How Dan Dorsch is aiming Checkers and Rally’s for “a really big comeback.”

By Tracy Jennison

With Checkers reporting a net loss of $6.6 million, or $0.99 per share, for 1999, you’d think its employees would be either panic-stricken or depressed.

Checkers’ Daniel Dorsch

Yet at the company’s recent franchise convention in Atlanta, attendees experienced a renewed sense of enthusiasm and energy similar to that felt during the height of Checkers’ success in the early nineties.

Sources credit the Checkers’ mental turnaround to the chain’s new chief executive officer, president, and corporate director, Daniel J. Dorsch, who joined the company this past January. As a former franchisee of Taco Bell, Papa John’s, and KFC restaurants, Dorsch has taken his thirty years’ experience and transfused it into the struggling Checkers. His goal, he said in a recent interview, is to revitalize motivation within the company and elevate Checkers beyond its original level of success.

“At our franchise convention, we went back and talked about the beginning, when Checkers and Rally’s had a new message,” says Dorsch. “We had a bounce in our walk; we were excited about building new stores; we were excited about bringing on new team members and building a company. Well, now the new enthusiasm is that we’re taking it all back. We’re running Checkers like we’re a big franchisee organization.”

To prove it, Checkers is focusing immediately on cleaning up its image. All the stores are being repainted, the lots re-striped, the lawns mowed. New uniforms are also on the agenda. “With a new look, you get a new attitude,” says Dorsch. “With a new attitude, you can deliver new smiles at the window. That’s really the first step.”

Dorsch is also placing employees outside the restaurants, so that single drivers approaching on the left side of the double drive-thrus won’t have to lean over to reach the window. The outdoor employees will greet waiting customers, take their orders, and make change, says Dorsch, thus speeding up the process.

Expect to see changes in Checker’s menu as well. Onion rings, for example, are being eliminated to free up more fryers for faster french fries. New products are also on the horizon.

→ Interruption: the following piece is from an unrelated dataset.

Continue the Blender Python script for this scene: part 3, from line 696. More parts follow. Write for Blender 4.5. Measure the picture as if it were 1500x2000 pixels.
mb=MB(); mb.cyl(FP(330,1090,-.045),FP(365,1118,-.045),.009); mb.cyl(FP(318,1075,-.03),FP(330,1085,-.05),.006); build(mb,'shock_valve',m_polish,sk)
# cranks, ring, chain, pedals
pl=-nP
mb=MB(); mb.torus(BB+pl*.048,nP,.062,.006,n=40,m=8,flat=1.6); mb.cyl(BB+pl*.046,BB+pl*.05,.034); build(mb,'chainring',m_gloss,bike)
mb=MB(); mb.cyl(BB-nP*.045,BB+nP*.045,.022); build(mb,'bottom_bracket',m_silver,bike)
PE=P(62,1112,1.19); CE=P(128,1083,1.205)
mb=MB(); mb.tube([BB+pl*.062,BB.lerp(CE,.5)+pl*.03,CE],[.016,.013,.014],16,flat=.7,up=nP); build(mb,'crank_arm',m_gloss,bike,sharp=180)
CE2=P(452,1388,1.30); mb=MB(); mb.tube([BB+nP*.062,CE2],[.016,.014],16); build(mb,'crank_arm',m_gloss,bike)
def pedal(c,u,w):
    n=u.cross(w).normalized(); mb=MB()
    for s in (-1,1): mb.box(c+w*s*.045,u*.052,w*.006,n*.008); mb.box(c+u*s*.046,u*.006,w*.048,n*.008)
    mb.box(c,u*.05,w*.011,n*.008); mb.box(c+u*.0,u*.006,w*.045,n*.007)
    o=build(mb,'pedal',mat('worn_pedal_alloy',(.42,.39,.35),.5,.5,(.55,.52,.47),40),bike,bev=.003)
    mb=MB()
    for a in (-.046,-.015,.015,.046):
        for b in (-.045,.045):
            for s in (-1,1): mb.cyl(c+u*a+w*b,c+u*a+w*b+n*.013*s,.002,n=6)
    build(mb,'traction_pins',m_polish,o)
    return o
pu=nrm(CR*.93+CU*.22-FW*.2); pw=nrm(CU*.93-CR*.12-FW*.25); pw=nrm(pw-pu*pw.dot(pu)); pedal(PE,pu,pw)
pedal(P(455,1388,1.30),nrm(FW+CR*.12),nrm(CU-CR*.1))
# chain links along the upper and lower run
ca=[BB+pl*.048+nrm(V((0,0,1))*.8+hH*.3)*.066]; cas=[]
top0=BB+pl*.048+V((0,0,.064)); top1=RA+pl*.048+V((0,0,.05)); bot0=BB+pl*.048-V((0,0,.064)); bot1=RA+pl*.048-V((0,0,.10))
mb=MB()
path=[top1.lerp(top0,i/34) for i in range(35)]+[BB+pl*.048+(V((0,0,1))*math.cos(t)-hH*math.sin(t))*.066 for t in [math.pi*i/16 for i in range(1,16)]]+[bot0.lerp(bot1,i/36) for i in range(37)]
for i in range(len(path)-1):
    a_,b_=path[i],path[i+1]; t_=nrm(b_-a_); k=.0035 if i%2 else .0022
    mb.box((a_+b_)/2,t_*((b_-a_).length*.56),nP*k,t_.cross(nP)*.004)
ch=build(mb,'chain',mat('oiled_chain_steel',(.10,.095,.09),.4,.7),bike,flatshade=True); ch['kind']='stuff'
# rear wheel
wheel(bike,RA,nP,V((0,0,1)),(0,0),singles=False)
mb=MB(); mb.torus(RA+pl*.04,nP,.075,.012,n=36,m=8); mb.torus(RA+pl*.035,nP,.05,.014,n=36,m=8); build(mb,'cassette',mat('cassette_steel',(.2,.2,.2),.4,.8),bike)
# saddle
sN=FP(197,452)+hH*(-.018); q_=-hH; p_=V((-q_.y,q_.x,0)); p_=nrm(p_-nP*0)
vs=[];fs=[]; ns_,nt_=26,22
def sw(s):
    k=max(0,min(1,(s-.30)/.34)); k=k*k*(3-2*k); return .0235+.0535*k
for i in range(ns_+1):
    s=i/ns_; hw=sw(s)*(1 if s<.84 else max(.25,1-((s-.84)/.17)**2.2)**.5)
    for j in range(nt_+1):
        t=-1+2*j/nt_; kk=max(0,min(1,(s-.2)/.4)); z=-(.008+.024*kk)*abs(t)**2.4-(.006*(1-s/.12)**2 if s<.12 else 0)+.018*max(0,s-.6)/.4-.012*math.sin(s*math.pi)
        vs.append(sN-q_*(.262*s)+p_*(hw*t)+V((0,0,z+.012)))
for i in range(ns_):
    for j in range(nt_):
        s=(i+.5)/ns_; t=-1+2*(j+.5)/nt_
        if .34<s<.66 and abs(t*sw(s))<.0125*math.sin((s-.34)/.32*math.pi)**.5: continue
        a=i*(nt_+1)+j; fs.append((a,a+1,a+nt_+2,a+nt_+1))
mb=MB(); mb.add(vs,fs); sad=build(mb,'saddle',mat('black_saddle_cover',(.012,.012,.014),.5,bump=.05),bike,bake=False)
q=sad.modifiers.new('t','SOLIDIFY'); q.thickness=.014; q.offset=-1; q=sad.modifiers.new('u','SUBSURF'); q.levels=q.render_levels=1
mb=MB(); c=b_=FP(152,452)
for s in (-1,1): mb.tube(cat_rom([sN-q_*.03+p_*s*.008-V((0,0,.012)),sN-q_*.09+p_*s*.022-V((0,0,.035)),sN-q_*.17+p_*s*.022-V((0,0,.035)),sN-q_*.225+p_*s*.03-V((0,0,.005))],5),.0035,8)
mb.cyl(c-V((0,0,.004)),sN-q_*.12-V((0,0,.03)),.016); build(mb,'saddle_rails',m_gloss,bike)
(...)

But while Dorsch won’t disclose what they will be, he emphasizes Checkers’ expanding hot dog line, which will soon include a kraut dog, monster dog, and a slaw dog alongside the existing plain, chili, and chili-cheese dog. People are raving about them, Dorsch says-and sales at test stores selling the new line are up 11 percent. But while Dorsch’s changes encompass everything from landscaping to revamping the training department, his focus on the franchisee has had the biggest impact of all. In the last four months alone, Checkers has signed for 150 new store builds by franchisees. Jim Brokaw, who has four restaurants in Charlotte, North Carolina, is getting ready to close on sixteen additional stores in the Jacksonville-Tallahassee, Florida region. It’s a sign of his growing confidence in the company, he says, and in Dorsch in particular. “I think Dan has brought excitement, enthusiasm, and real integrity to Checkers,” says Brokaw. “For the longest time we had a series of presidents and each year it was kind of a joke, a meet-the-new-president year. But with Dan coming on board, he’s taken a team of people that were almost impossible to motivate and lit a fire under them. Everyone’s working together to be better at what we do.”

With the changes in place, Dorsch predicts Checkers will become profitable this year. “That’s a very strong statement,” Dorsch admits, “but we are on the cutting edge right now. We’re on a really big comeback.”